Tuesday, February 10, 2009

Fiscal Stimulus is No Free Lunch

Economists Gary Becker and Kevin Murphy of the University of Chicago largely have the right idea when it comes to fiscal stimulus in a very insightful February 10 editorial in the Wall Street Journal, entitled "There's No Stimulus Free Lunch." Both are senior fellows at the the Hoover Institution, a distinguished free-market think tank.
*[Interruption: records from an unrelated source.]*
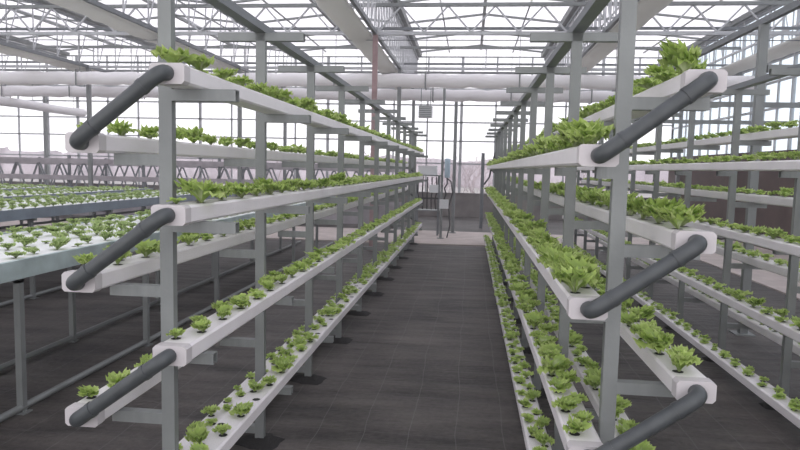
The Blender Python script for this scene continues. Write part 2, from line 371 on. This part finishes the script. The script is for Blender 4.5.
def trough_mesh(L):
    b = MB(); w = TW/2; h = TH/2; c = .008
    pr = [(-w+c, -h), (w-c, -h), (w, -h+c), (w, h-c), (w-c, h), (-w+c, h), (-w, h-c), (-w, -h+c)]
    b.profile(pr, 'y', 0, L); return b
holes_at = []
plants = []      # (rack, level, x, y, z, size)
SIZE = {'left': [.075, .066, .082, .064, .060, .056, .060, .05], 'right': [.076, .078, .090, .084, .072, .070, .068, .058], 'outer': [.066, .066, .066, .066, .064, .062, .06, .05]}
trough_step = .106
for rk, (px, offs, zs) in RACKS.items():
    t = empty('growing_rack', (px, PY0, 0), {'left': 'galvanised steel rack left of the aisle carrying staggered white troughs', 'right': 'galvanised steel rack right of the aisle carrying staggered white troughs', 'outer': 'galvanised steel trough rack standing farther right, beside the brown side wall'}[rk], 'rack')
    xs = [px+q for q in offs]
    for k in range(NP):
        copy(post0, t, (0, k*PP, 0)); copy(foot0, t, (0, k*PP+.02, 0.001))
        yy = k*PP+.02
        for i in range(8):
            a = copy(arm0, t, (.025 if i % 2 == 0 else -.025, yy, zs[i]-TH/2-.001)); d = xs[i]-px
            a.scale = (((max(.24, d+.045) if i < 4 else d+.07) if d > 0 else -(abs(d)-.025-.025)), 1, 1)
        a = copy(arm0, t, (-.23, yy-.032 if 0 else yy, POSTTOP-.0)); a.scale = (.46, 1, 1)
    rl = MB(); rl.profile([(-.03, 0), (.03, 0), (.03, .04), (.026, .04), (.026, .004), (-.026, .004), (-.026, .04), (-.03, .04)], 'y', -.35, (NP-1)*PP+.25, (0, 0, POSTTOP))
    rl.build('top_rail', M['steel_dark'], t)
    for i in range(8):
        L = Y1-Y0
        tr = empty('grow_trough', (xs[i], Y0, zs[i]), 'long white plastic hydroponic trough, %s level of the %s' % (LEVEL[i], RN[rk]), 'trough', 'white growing troughs of the '+RN[rk])
        b = trough_mesh(L)
        n = int((L-.12)/trough_step)
        for k in range(n):
            y = .10+k*trough_step; sx = .026 if k % 2 else -.026
            ring = [(sx+.019*math.cos(q*PI/4), y+.019*math.sin(q*PI/4), TH/2+.0012) for q in range(8)]
            b.add(ring, [tuple(range(8))], 1)
            s = SIZE[rk][i]*random.uniform(.72, 1.22)
            if random.random() < .05: s *= .55
            if rk == 'left' and i in (5, 6) and random.random() < .12: continue
            plants.append((rk, i, xs[i]+sx+random.uniform(-.006, .006), Y0+y, zs[i]+TH/2+.001, s))
        b.build('channel', [M['pvc'], M['hole']], tr, fix=False)
        for ye in (-.006, L-.04):
            e = MB(); w = TW/2+.004; h = TH/2+.003; c = .010
            pr = [(-w+c, -h), (w-c, -h), (w, -h+c), (w, h-c), (w-c, h), (-w+c, h), (-w, h-c), (-w, -h+c)]
            e.profile(pr, 'y', ye, ye+.046); e.build('end_cap', M['cap'], tr)
    # grey return pipes: near end joins levels 1-2, 3-4, 5-6, 7-8; far end joins 2-3, 4-5, 6-7
    def conn(a, b_, near):
        s = -1 if near else 1; ye = (Y0-.006 if near else Y1+.006)
        A = Vector((xs[a], ye, zs[a])); B = Vector((xs[b_], ye, zs[b_])); o = Vector((0, s*.042, 0))
        
        d = (B-A).normalized()
        t = empty('return_pipe', tuple(A), 'dark grey pipe joining %s and %s troughs, %s end, %s' % (LEVEL[a], LEVEL[b_], 'near' if near else 'far', RN[rk]), 'pipe', 'grey return pipes of the '+RN[rk])
        m = MB(); m.tube([Vector()+o+d*.03, B-A+o-d*.03], .0255, 16); m.build('pipe', M['pvc_pipe'], t)
        for P, dd in ((A, d), (B, -d)):
            e = MB(); pts = [P-A]
            c0 = P-A+o*.35; c1 = P-A+o; c2 = P-A+o+dd*.05
            pts += [c0]
            for q in range(1, 7):
                u = q/7; pts.append(c0*(1-u)**2+c1*2*u*(1-u)+c2*u*u)
            pts += [c2, c2+dd*.035]
            e.tube(pts, .0268, 16); e.tube([c2+dd*.024, c2+dd*.04], .0285, 16); e.build('elbow', M['pvc_pipe'], t)
    for a in (0, 2, 4, 6): conn(a, a+1, True)
    for a in (1, 3, 5): conn(a, a+1, False)
for o in protos: D.objects.remove(o)

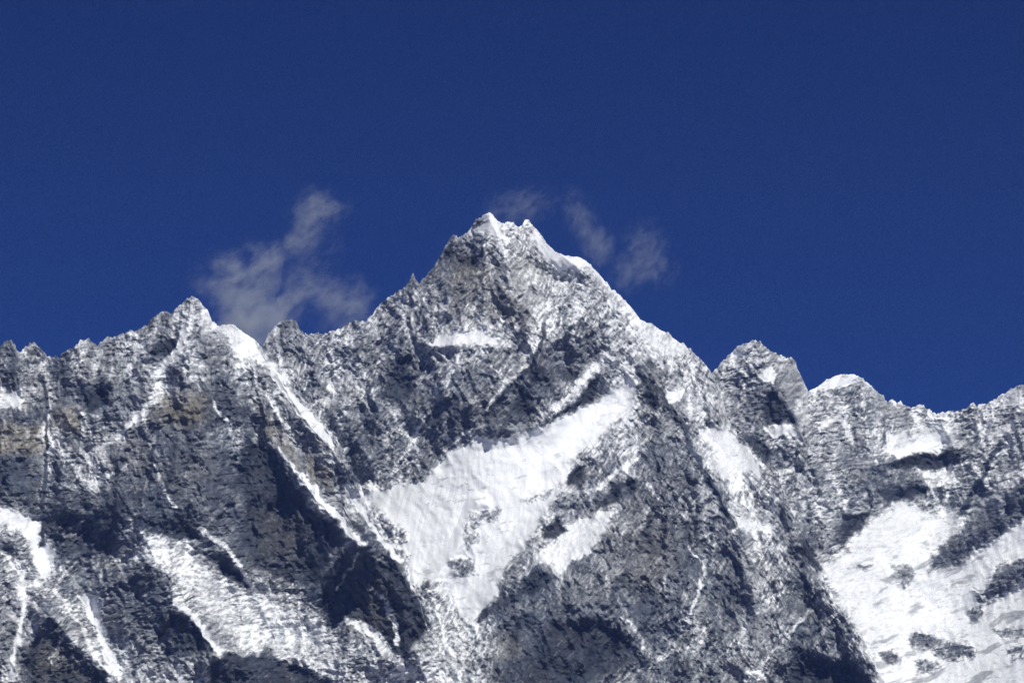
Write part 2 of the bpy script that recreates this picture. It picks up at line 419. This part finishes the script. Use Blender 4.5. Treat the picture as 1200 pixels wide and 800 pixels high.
    def ext(a): return np.concatenate([np.repeat(a[:1], nb, 0), a, np.repeat(a[-1:], nf, 0)], 0)
    snow, col = ext(snow), ext(col)
    M = V.shape[0]
    idx = np.arange(M * n).reshape(M, n)
    q = np.stack([idx[:-1, :-1], idx[1:, :-1], idx[1:, 1:], idx[:-1, 1:]], -1).reshape(-1, 4)
    me = bpy.data.meshes.new(name)
    me.vertices.add(M * n); me.vertices.foreach_set("co", V.reshape(-1).astype(np.float32))
    me.loops.add(q.size); me.loops.foreach_set("vertex_index", q.reshape(-1).astype(np.int32))
    me.polygons.add(len(q)); me.polygons.foreach_set("loop_start", np.arange(0, q.size, 4, dtype=np.int32))
    me.polygons.foreach_set("use_smooth", np.ones(len(q), bool))
    me.update(calc_edges=True)
    a = me.attributes.new("snow", 'FLOAT', 'POINT'); a.data.foreach_set("value", snow.reshape(-1).astype(np.float32))
    a = me.attributes.new("rock", 'FLOAT_COLOR', 'POINT')
    rgba = np.concatenate([col.reshape(-1, 3), np.ones((M * n, 1))], 1)
    a.data.foreach_set("color", rgba.reshape(-1).astype(np.float32))
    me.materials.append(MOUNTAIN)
    o = bpy.data.objects.new(name, me)
    C.objects.link(o)
    tag(o, label, 'mountain', kind='structure')
    return o


def mountain_material():
    m = bpy.data.materials.new("snowy rock"); m.use_nodes = True
    N, L = m.node_tree.nodes, m.node_tree.links
    b = N["Principled BSDF"]
    sa = N.new("ShaderNodeAttribute"); sa.attribute_name = "snow"
    ra = N.new("ShaderNodeAttribute"); ra.attribute_name = "rock"
    geo = N.new("ShaderNodeNewGeometry")
    nz = N.new("ShaderNodeTexNoise"); nz.inputs['Scale'].default_value = .35; nz.inputs['Detail'].default_value = 3
    nz.inputs['Roughness'].default_value = .65
    L.new(geo.outputs['Position'], nz.inputs['Vector'])
    # grainy thinning of the snow, none where it lies deep
    g = N.new("ShaderNodeMath"); g.operation = 'MULTIPLY_ADD'; L.new(nz.outputs['Fac'], g.inputs[0]); g.inputs[1].default_value = 1.6; g.inputs[2].default_value = -.8
    om = N.new("ShaderNodeMath"); om.operation = 'SUBTRACT'; om.inputs[0].default_value = 1; L.new(sa.outputs['Fac'], om.inputs[1])
    gm = N.new("ShaderNodeMath"); gm.operation = 'MULTIPLY'; L.new(g.outputs[0], gm.inputs[0]); L.new(om.outputs[0], gm.inputs[1])
    g1 = N.new("ShaderNodeMath"); g1.operation = 'ADD'; L.new(gm.outputs[0], g1.inputs[0]); g1.inputs[1].default_value = 1
    mr = N.new("ShaderNodeMath"); mr.operation = 'MULTIPLY'; mr.use_clamp = True
    L.new(sa.outputs['Fac'], mr.inputs[0]); L.new(g1.outputs[0], mr.inputs[1])
    mix = N.new("ShaderNodeMix"); mix.data_type = 'RGBA'
    L.new(mr.outputs[0], mix.inputs['Factor'])
    hv = N.new("ShaderNodeMix"); hv.data_type = 'RGBA'; hv.blend_type = 'MULTIPLY'; hv.inputs['Factor'].default_value = .7
    L.new(ra.outputs['Color'], hv.inputs['A'])
    cr = N.new("ShaderNodeMapRange"); cr.inputs['From Min'].default_value = .3; cr.inputs['From Max'].default_value = .7
    cr.inputs['To Min'].default_value = .5; cr.inputs['To Max'].default_value = 1.5; cr.clamp = False
    L.new(nz.outputs['Fac'], cr.inputs['Value'])
    L.new(cr.outputs[0], hv.inputs['B'])
    L.new(hv.outputs['Result'], mix.inputs['A'])
    mix.inputs['B'].default_value = (.84, .87, .915, 1)
    L.new(mix.outputs['Result'], b.inputs['Base Color'])
    b.inputs['Roughness'].default_value = .85
    b.inputs['Specular IOR Level'].default_value = .15
    bp = N.new("ShaderNodeBump"); bp.inputs['Strength'].default_value = .35; bp.inputs['Distance'].default_value = 1.5
    inv = N.new("ShaderNodeMath"); inv.operation = 'SUBTRACT'; inv.inputs[0].default_value = .45
    sc_ = N.new("ShaderNodeMath"); sc_.operation = 'MULTIPLY'; L.new(sa.outputs['Fac'], sc_.inputs[0]); sc_.inputs[1].default_value = .38
    L.new(sc_.outputs[0], inv.inputs[1]); L.new(inv.outputs[0], bp.inputs['Strength'])
    L.new(nz.outputs['Fac'], bp.inputs['Height']); L.new(bp.outputs[0], b.inputs['Normal'])
    return m


MOUNTAIN = mountain_material()

mountain("mountain",
    "740,520 790,480 836,437 845,425 858,412 864,406 872,403 880,400 885,398 892,402 897,408 903,413 913,416 923,418 932,423 934,430 938,440 943,450 947,459 950,457 958,455 968,445 985,439 1002,438 1010,444 1020,452 1033,462 1038,470 1045,468 1050,473 1056,470 1062,477 1070,476 1082,476 1087,480 1097,486 1100,484 1115,483 1128,480 1138,474 1145,475 1160,472 1175,462 1190,453 1200,452 1220,455 1260,440 1330,432 1420,470 1560,500",
    "740,8760 836,8720 890,8720 935,8745 960,8780 1000,8850 1090,9050 1200,8900 1330,8700 1560,8700", [(700, 56), (1000, 56), (1100, 55), (1600, 55)],
    [(35, 30, 25, "1062,477 1050,520 1028,560"), (30, 30, 25, "1100,486 1122,530 1145,560"), (30, 30, 22, "960,447 940,510 965,580"), (12, 25, 20, "925,420 918,460 935,500"), (30, 30, 20, "1003,440 1008,480 1020,520"), (18, 20, 12, "875,402 868,430 872,460"), (70, 40, 45, "890,400 900,440 935,500 960,560 985,620"), (50, 30, 40, "985,440 960,490 975,520 1000,580"), (-50, -50, 110, "1080,560 1060,650 1040,780"), (80, 60, 45, "1230,540 1180,590 1130,630 1092,665"), (50, 30, 30, "1240,640 1190,668 1150,698"), (35, 20, 30, "1138,476 1150,520 1120,580"), (40, 20, 18, "1025,545 1080,532 1135,530"), (40, 30, 18, "1020,575 1060,562 1095,570"), (25, 15, 25, "1195,455 1190,500 1160,560")],
    lambda x, y: [(.6, 12, 1.8), (.4, 60, 1.7)], 300,
    "snow-draped mountain cirque with a blunt shoulder peak right of the tallest peak")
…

Messrs. Becker and Murphy make a number of interesting points worth mentioning:
  • While in theory, government stimulus will put unproductive resources to work in a recession, "much of the proposed spending would be in sectors and on programs where the government would mainly have to draw resources away from other uses." In other words, much of the spending is in areas which are already at full capacity. Capital and labor are thus not being underutilized and the net economic stimulus will be minimal and perhaps even negative.
  • Though supposedly temporary, such dramatic expansions of government are likely to remain permanent. "Once created they [new spending programs] tend to survive and grow over time, even when the increases initially were said to be temporary. The underlying reason for this is that interest groups develop around new and expanded programs, and they lobby to keep and expand those programs."
  • There simply is no government spending free lunch. "The increased federal debt caused by this stimulus package has to be paid for eventually by higher taxes on households and businesses. Higher income and business taxes generally discourage effort and investments, and result in a larger social burden than the actual level of the tax revenue needed to finance the greater debt. The burden from higher taxes down the road has to be deducted both from any short-term stimulus provided by the spending program, and from its long-run effects on the economy."